START
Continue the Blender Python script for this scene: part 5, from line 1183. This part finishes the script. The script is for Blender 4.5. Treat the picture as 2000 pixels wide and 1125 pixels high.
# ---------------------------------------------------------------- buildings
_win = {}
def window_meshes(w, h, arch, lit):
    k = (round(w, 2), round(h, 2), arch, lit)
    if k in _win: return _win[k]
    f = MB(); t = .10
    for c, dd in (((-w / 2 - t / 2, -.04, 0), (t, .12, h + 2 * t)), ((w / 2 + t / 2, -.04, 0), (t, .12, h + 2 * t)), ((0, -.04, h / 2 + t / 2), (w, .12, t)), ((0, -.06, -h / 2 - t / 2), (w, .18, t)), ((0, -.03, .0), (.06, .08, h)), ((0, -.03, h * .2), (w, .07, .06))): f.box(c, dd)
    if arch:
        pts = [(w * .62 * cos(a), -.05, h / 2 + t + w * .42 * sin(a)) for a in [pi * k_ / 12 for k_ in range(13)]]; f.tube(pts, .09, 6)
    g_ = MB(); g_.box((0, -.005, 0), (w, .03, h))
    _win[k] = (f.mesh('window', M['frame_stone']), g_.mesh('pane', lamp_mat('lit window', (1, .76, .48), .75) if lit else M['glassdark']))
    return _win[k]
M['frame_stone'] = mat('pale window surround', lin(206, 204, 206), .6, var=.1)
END
START
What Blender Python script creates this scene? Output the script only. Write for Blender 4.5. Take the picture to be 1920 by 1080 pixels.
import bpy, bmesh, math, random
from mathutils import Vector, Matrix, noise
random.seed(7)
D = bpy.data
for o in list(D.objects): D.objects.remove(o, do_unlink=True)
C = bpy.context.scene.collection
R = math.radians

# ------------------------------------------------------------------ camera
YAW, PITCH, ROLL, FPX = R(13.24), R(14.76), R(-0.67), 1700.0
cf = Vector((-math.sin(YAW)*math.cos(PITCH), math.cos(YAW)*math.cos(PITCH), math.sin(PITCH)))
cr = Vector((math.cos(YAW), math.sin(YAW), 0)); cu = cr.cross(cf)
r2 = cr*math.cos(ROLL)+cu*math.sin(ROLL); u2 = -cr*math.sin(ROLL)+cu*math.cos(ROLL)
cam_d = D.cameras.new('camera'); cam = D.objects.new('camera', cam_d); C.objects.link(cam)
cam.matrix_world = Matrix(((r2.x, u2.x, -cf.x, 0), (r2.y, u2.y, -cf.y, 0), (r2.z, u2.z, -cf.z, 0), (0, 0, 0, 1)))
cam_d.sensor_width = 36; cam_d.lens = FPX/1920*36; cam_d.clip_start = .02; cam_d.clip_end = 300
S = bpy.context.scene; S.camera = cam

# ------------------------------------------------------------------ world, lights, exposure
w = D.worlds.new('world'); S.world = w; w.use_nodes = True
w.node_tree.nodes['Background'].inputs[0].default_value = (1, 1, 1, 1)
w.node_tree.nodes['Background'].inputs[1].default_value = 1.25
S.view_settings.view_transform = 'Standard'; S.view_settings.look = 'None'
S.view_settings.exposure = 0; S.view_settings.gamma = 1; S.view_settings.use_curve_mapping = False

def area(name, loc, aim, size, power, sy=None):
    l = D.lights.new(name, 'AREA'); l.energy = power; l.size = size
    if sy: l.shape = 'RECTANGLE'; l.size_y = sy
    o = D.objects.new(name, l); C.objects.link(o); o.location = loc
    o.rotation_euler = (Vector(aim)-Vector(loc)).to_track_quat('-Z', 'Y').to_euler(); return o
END
◆ OBJECTIVE: In the records above, find each line with the word "Blender" and copy it.

◆ OUTPUT FOR THIS EXERCISE:
Continue the Blender Python script for this scene: part 5, from line 1183. This part finishes the script. The script is for Blender 4.5. Treat the picture as 2000 pixels wide and 1125 pixels high.
What Blender Python script creates this scene? Output the script only. Write for Blender 4.5. Take the picture to be 1920 by 1080 pixels.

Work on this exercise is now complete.